_Written problem:_
Make an exact copy, from the records below, of the lines from the line containing "Build this scene" to the line containing "area('ceiling_troffer', (x, y, 2.75), 0.15, 1.2, p, LC)", both lines included, excluding pictures.

++++++++++

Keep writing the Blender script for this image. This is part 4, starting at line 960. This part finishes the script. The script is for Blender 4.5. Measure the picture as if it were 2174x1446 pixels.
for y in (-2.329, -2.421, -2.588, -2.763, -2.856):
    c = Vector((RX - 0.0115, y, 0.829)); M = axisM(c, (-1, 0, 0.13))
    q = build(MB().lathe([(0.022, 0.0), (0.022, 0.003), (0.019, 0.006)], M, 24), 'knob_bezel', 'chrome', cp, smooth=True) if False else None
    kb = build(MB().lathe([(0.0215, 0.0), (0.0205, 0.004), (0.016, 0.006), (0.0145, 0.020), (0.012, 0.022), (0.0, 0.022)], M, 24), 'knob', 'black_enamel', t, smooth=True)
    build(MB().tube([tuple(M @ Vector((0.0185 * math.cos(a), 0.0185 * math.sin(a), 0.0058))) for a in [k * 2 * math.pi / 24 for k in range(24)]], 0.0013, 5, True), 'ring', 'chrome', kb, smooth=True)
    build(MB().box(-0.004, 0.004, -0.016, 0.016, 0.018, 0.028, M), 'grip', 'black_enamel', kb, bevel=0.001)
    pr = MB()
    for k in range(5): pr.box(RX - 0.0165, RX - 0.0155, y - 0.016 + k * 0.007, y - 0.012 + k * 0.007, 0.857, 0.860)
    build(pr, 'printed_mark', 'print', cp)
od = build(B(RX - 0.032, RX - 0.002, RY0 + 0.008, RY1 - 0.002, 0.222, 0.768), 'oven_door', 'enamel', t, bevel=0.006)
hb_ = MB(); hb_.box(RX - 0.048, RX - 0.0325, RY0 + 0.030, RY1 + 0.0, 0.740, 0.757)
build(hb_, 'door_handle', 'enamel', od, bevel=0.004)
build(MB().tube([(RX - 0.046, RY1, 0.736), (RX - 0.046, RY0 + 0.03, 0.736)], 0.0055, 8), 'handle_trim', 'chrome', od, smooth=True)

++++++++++

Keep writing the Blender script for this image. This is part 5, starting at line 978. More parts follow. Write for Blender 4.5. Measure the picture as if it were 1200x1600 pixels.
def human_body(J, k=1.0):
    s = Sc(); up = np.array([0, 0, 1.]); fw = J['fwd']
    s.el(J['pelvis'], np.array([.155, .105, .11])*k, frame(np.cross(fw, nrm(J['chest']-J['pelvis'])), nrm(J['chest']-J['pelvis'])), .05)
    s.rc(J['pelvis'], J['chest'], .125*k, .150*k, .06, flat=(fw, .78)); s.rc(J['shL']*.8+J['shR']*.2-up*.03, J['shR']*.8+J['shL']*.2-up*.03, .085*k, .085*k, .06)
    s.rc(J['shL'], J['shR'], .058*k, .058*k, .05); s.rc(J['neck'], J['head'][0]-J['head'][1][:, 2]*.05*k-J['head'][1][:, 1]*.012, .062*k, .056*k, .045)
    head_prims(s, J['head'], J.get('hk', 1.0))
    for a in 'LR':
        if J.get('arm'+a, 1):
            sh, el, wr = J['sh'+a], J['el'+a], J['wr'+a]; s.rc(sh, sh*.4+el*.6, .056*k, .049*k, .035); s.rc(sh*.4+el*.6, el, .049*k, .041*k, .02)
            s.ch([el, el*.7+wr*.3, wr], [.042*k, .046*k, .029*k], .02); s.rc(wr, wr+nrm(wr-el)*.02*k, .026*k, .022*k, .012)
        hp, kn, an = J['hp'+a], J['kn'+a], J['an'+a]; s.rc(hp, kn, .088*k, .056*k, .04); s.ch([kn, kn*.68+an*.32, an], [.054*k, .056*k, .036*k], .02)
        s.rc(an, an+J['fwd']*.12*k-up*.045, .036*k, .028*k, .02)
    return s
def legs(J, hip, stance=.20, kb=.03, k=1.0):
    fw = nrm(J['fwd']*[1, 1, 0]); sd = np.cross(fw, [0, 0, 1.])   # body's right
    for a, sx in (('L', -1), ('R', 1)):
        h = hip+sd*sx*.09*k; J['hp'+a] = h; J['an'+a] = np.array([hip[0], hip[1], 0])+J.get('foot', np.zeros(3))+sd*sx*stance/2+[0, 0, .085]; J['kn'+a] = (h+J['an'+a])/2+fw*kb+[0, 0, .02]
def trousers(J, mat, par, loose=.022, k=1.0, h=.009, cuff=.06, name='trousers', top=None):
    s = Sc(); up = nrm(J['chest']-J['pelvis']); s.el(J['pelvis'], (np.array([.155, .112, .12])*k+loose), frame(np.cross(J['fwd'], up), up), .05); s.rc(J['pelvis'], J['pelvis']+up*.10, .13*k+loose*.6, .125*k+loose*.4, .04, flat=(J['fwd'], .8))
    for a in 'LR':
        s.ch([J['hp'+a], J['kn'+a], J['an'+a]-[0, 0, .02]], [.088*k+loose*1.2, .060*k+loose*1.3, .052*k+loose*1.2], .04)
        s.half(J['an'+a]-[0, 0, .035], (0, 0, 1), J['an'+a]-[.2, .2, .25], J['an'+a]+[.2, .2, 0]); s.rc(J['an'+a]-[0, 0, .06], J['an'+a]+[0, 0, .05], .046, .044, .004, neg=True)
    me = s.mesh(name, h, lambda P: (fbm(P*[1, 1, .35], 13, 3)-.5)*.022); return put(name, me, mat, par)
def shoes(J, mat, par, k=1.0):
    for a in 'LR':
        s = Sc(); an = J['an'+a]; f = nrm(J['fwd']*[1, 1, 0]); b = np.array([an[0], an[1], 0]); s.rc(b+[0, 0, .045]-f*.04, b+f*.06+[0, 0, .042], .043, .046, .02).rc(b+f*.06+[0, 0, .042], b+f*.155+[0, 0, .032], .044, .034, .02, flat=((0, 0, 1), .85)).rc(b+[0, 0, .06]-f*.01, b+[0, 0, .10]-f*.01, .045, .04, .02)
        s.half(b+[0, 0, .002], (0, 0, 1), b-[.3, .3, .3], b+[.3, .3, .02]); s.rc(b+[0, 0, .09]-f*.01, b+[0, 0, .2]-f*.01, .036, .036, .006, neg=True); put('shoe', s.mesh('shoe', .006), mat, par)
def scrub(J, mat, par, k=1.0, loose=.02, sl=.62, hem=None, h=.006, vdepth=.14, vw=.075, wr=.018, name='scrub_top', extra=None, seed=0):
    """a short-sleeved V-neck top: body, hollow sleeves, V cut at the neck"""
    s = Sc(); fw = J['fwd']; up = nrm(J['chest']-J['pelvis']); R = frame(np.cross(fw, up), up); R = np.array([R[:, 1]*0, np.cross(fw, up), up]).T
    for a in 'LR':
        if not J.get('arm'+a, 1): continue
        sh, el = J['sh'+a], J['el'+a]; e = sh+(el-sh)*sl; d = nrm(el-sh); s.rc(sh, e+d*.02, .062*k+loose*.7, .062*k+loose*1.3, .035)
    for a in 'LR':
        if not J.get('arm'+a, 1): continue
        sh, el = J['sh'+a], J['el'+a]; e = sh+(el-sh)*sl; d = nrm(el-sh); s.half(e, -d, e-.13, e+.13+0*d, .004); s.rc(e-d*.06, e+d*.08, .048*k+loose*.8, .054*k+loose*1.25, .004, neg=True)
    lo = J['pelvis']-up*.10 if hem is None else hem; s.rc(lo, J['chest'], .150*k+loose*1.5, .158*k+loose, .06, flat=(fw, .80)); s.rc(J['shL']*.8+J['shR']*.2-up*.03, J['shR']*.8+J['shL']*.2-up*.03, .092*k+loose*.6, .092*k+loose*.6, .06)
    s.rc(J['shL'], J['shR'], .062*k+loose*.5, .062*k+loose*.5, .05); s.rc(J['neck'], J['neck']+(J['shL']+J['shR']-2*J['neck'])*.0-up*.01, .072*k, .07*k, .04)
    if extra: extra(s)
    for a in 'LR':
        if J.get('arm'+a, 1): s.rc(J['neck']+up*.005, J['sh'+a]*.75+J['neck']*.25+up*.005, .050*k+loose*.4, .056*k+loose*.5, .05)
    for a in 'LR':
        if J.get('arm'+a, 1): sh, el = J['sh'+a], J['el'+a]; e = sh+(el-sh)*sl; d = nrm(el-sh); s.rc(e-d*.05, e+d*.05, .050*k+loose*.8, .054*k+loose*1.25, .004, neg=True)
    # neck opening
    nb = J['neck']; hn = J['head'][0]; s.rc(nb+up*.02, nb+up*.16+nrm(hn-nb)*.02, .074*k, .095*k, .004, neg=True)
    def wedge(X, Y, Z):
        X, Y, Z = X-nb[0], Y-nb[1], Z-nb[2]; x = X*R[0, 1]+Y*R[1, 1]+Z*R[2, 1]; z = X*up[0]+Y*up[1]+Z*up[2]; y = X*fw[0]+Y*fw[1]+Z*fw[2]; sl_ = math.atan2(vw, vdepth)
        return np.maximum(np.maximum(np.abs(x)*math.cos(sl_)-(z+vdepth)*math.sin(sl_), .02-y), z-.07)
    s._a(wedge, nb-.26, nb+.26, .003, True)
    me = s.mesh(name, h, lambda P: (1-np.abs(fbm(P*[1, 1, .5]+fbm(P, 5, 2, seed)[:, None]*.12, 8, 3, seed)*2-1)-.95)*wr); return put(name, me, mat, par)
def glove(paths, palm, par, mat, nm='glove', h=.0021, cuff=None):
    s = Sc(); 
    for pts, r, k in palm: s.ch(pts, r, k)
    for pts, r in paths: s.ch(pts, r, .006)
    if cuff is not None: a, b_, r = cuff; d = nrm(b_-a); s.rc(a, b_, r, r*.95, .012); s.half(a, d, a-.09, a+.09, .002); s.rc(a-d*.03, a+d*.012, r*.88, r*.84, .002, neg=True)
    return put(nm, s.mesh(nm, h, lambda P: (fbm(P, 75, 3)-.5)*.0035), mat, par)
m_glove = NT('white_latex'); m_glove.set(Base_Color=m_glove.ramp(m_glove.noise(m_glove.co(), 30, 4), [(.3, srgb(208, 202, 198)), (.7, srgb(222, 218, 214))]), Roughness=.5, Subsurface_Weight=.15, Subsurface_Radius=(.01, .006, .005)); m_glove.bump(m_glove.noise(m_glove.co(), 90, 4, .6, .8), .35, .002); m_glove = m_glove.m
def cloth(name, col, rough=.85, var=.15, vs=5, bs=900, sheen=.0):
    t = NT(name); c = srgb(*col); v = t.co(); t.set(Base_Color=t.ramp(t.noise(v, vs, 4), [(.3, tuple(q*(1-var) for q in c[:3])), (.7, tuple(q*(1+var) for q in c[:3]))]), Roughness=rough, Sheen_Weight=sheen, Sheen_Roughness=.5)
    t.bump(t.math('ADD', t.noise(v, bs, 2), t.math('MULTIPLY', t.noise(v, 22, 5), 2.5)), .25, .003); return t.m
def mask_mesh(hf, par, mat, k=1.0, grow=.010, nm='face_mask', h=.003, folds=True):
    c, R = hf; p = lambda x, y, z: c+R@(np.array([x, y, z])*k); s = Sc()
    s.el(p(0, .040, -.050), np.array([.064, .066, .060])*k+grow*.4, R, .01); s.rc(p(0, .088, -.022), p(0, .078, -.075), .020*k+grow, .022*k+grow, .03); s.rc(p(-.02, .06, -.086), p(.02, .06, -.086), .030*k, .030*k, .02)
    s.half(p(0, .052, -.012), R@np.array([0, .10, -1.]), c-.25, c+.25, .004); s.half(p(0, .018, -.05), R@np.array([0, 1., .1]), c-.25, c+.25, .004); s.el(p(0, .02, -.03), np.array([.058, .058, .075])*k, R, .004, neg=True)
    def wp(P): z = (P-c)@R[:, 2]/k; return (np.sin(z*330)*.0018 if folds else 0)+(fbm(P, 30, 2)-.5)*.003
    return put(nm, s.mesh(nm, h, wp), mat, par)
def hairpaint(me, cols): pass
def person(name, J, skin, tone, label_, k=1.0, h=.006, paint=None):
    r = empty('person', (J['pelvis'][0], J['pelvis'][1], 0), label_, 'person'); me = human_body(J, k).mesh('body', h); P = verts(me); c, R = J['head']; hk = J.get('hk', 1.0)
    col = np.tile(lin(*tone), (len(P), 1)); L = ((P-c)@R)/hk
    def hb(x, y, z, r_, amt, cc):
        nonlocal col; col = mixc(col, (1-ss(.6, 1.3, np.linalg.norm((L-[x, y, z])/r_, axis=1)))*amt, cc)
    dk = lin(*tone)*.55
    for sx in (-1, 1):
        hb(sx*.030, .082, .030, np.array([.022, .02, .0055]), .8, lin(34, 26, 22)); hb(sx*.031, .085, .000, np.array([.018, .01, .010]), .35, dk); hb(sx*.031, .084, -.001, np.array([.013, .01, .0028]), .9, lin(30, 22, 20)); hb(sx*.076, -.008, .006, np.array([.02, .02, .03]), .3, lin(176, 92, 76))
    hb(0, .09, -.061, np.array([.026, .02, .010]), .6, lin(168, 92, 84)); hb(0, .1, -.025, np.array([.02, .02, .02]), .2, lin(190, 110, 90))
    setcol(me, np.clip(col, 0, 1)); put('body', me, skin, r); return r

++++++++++

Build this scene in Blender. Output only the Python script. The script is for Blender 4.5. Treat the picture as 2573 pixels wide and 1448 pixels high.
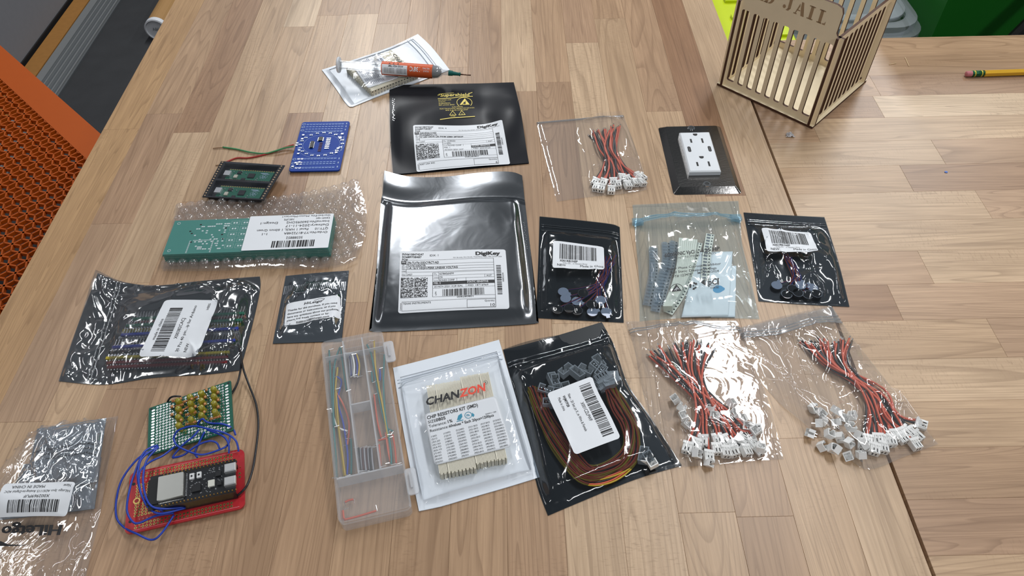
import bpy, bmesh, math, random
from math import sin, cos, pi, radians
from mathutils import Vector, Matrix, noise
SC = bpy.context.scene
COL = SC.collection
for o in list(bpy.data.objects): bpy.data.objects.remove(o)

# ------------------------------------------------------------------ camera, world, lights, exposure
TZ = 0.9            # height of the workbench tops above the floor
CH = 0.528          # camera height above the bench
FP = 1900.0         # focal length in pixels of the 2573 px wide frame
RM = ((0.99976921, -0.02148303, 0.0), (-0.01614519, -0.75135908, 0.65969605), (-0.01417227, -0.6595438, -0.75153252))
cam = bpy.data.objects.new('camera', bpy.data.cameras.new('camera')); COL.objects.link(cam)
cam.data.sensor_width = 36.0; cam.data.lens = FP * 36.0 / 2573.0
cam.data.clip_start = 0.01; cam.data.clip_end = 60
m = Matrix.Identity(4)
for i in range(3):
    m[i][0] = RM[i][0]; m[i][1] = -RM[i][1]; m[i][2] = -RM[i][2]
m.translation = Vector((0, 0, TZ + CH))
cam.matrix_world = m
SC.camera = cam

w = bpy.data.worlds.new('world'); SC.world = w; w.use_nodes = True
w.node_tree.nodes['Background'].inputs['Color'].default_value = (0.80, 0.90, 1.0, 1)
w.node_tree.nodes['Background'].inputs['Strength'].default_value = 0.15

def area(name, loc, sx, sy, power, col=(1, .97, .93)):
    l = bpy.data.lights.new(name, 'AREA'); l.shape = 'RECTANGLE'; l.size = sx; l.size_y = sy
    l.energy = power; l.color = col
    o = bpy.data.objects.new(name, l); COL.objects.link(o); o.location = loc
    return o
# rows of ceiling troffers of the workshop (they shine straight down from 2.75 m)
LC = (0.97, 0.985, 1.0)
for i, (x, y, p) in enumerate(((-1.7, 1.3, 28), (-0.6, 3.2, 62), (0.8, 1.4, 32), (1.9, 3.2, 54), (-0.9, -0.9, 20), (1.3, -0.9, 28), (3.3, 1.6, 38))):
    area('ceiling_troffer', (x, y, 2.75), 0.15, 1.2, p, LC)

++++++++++

_Answer to the problem:_
Build this scene in Blender. Output only the Python script. The script is for Blender 4.5. Treat the picture as 2573 pixels wide and 1448 pixels high.
import bpy, bmesh, math, random
from math import sin, cos, pi, radians
from mathutils import Vector, Matrix, noise
SC = bpy.context.scene
COL = SC.collection
for o in list(bpy.data.objects): bpy.data.objects.remove(o)

# ------------------------------------------------------------------ camera, world, lights, exposure
TZ = 0.9            # height of the workbench tops above the floor
CH = 0.528          # camera height above the bench
FP = 1900.0         # focal length in pixels of the 2573 px wide frame
RM = ((0.99976921, -0.02148303, 0.0), (-0.01614519, -0.75135908, 0.65969605), (-0.01417227, -0.6595438, -0.75153252))
cam = bpy.data.objects.new('camera', bpy.data.cameras.new('camera')); COL.objects.link(cam)
cam.data.sensor_width = 36.0; cam.data.lens = FP * 36.0 / 2573.0
cam.data.clip_start = 0.01; cam.data.clip_end = 60
m = Matrix.Identity(4)
for i in range(3):
    m[i][0] = RM[i][0]; m[i][1] = -RM[i][1]; m[i][2] = -RM[i][2]
m.translation = Vector((0, 0, TZ + CH))
cam.matrix_world = m
SC.camera = cam

w = bpy.data.worlds.new('world'); SC.world = w; w.use_nodes = True
w.node_tree.nodes['Background'].inputs['Color'].default_value = (0.80, 0.90, 1.0, 1)
w.node_tree.nodes['Background'].inputs['Strength'].default_value = 0.15

def area(name, loc, sx, sy, power, col=(1, .97, .93)):
    l = bpy.data.lights.new(name, 'AREA'); l.shape = 'RECTANGLE'; l.size = sx; l.size_y = sy
    l.energy = power; l.color = col
    o = bpy.data.objects.new(name, l); COL.objects.link(o); o.location = loc
    return o
# rows of ceiling troffers of the workshop (they shine straight down from 2.75 m)
LC = (0.97, 0.985, 1.0)
for i, (x, y, p) in enumerate(((-1.7, 1.3, 28), (-0.6, 3.2, 62), (0.8, 1.4, 32), (1.9, 3.2, 54), (-0.9, -0.9, 20), (1.3, -0.9, 28), (3.3, 1.6, 38))):
    area('ceiling_troffer', (x, y, 2.75), 0.15, 1.2, p, LC)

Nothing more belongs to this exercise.